Quello che accade in realtà è infatti una corsa contro il tempo per farsi trovare pronti all’appuntamento, di solito previsto dal calendario scolastico della secondaria di primo grado proprio nel mese di maggio, dunque a ridosso degli esami per l’ultima classe (la vecchia terza media), tra le fasce coinvolte in questo sistema di valutazione. Ma quest’anno, in questo anno così particolare e complicato, la scelta lascia piuttosto perplessi. I motivi sono presto detti.
Dopo qualche esitazione il titolare del dicastero, Patrizio Bianchi, ha emanato agli inizi di marzo un’ordinanza ministeriale nella quale venivano indicati i nuovi criteri per sostenere l’esame conclusivo per le secondarie di primo e secondo grado (medie e superiori), individuati nell’elaborazione di una sorta di tesina-collage da presentare al momento del colloquio orale; tutto questo, viene scritto nella nota ministeriale, “tenendo conto dell’emergenza sanitaria”.
In questi giorni di suddivisioni in gruppi-classe, esercizi di preparazione, organizzazione del laboratorio informatico, sperando in una connessione che regga la concomitanza di tanti pc accesi nello stesso momento, durante la somministrazione (vocabolo orribile, soprattutto se rivolto a essere umani) delle varie discipline, dall’italiano alla matematica alle lingue straniere, tra colleghi più di qualcuno termina il proprio turno domandandosi perché l’Invalsi possa avvalersi di prove scritte, pur attraverso un computer, mentre l’esame di Stato no, come se da un punto di vista sanitario risultasse più pericoloso scrivere con una penna in mano su un foglio di carta rispetto allo spingere dei tasti davanti uno schermo; perché poi dover spendere tutte queste ore di scuola a poche settimane dalla fine dell’anno, quelle stesse ore in cui a ciascun professore, come riportato nell’ordinanza ministeriale, viene richiesto di coadiuvare in qualità di tutor uno o più studenti nello sviluppo dell’elaborato propedeutico al colloquio, da consegnare entro il prossimo 7 giugno alla commissione d’esame.
Un’ultima osservazione derivante dalla diretta esperienza.
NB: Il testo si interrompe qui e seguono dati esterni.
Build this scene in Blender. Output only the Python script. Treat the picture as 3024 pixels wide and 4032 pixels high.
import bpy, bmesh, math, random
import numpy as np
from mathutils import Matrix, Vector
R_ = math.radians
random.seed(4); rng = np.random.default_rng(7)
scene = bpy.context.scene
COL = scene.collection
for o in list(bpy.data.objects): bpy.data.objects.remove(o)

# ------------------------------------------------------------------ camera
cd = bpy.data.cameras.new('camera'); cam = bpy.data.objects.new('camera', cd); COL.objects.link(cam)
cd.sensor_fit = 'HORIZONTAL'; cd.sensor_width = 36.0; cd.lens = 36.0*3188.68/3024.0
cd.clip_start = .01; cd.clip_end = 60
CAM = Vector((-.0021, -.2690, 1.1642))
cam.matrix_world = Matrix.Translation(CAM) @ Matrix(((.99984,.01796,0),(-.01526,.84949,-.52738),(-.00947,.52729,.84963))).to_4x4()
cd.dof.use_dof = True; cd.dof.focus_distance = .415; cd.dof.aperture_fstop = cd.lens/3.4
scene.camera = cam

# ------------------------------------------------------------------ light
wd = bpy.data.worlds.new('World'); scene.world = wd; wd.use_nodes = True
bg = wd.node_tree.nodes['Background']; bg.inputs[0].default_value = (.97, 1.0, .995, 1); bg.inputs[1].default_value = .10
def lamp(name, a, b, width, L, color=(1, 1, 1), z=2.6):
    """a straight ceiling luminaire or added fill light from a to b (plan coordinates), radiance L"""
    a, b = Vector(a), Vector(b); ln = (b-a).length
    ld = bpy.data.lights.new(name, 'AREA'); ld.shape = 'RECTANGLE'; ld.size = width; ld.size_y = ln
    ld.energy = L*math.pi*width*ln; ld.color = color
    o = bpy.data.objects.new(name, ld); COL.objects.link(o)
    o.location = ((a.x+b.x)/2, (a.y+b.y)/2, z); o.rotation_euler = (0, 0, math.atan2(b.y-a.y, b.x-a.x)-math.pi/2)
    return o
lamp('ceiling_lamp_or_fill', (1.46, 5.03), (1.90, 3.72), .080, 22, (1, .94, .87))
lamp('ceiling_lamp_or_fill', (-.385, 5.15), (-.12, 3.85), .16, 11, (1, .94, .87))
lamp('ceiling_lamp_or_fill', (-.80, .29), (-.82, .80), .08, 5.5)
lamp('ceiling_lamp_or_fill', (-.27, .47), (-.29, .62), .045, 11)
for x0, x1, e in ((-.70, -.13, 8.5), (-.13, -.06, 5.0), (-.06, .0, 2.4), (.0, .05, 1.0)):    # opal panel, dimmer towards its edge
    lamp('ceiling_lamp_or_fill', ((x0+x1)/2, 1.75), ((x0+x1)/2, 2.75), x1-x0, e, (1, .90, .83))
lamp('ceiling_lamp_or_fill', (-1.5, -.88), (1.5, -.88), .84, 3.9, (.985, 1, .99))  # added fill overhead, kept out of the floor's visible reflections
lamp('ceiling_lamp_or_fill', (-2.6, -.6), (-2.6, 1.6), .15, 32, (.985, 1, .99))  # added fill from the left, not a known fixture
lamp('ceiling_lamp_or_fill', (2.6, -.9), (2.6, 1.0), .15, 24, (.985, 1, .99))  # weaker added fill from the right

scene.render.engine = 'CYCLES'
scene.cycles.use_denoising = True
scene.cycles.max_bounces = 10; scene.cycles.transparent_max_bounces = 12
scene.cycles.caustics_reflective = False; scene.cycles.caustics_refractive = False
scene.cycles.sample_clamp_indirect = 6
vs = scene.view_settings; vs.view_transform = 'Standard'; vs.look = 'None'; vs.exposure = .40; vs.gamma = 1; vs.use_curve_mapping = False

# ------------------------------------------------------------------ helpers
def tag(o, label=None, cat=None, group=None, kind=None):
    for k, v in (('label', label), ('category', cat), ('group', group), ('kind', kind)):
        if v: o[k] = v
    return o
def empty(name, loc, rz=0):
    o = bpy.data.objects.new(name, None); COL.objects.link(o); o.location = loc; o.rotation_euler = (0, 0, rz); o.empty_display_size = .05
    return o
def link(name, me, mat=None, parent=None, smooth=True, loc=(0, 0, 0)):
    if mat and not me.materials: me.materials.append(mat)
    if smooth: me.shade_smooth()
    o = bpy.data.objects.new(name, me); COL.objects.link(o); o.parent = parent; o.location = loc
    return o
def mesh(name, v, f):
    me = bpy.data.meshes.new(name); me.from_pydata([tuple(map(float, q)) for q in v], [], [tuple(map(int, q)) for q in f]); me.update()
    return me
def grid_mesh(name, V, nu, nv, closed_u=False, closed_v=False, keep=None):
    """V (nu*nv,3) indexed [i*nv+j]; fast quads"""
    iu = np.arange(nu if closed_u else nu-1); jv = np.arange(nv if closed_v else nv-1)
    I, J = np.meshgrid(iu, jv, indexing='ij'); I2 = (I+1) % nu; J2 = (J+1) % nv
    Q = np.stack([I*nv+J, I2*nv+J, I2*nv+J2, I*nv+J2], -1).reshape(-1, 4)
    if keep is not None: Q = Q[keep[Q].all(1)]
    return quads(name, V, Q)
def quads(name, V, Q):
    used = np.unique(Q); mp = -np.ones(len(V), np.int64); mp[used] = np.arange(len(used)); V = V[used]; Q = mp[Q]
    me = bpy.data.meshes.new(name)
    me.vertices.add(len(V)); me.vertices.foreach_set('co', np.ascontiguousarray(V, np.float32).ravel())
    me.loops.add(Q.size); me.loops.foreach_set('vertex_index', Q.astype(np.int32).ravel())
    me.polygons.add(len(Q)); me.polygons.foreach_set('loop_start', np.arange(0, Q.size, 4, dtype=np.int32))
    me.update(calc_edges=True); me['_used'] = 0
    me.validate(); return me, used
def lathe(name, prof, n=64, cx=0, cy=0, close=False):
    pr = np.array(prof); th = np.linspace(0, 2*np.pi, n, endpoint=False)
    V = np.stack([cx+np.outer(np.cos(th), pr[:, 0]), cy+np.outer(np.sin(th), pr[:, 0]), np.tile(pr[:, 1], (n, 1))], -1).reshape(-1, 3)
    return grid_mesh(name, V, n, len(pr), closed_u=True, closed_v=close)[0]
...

Come insegnante d’italiano sono stato incaricato di sorvegliare la prova Invalsi attinente la mia materia dopo la quale, alla fine del test sottoposto agli alunni su comprensione del testo e competenze lessicali, viene automaticamente allegato un questionario obbligatorio, con le seguenti domande:
Quale è stato il tuo voto nell’anno precedente?
A casa hai una stanza e una scrivania per poter lavorare?
Quanti libri ci sono approssimativamente nella tua casa, esclusi i testi scolastici?
Qual è il titolo di studio più elevato posseduto dai tuoi genitori?
Cosa fanno come lavoro i tuoi genitori?
Se frequenti la scuola di una zona difficile, come può essere la nostra, ma credo valga per qualsiasi altro istituto, almeno tre delle domande di cui sopra sembrano essere mal poste, potendo generare imbarazzo o spiacevoli confronti tra gli studenti, oltre che violare la loro vita privata. Si potrà obiettare che nel gran calderone delle statistiche europee i nomi e i cognomi dei ragazzi e delle ragazze che rispondono restano anonimi. Rimane da capire a cosa e a chi servano dati di questo tipo.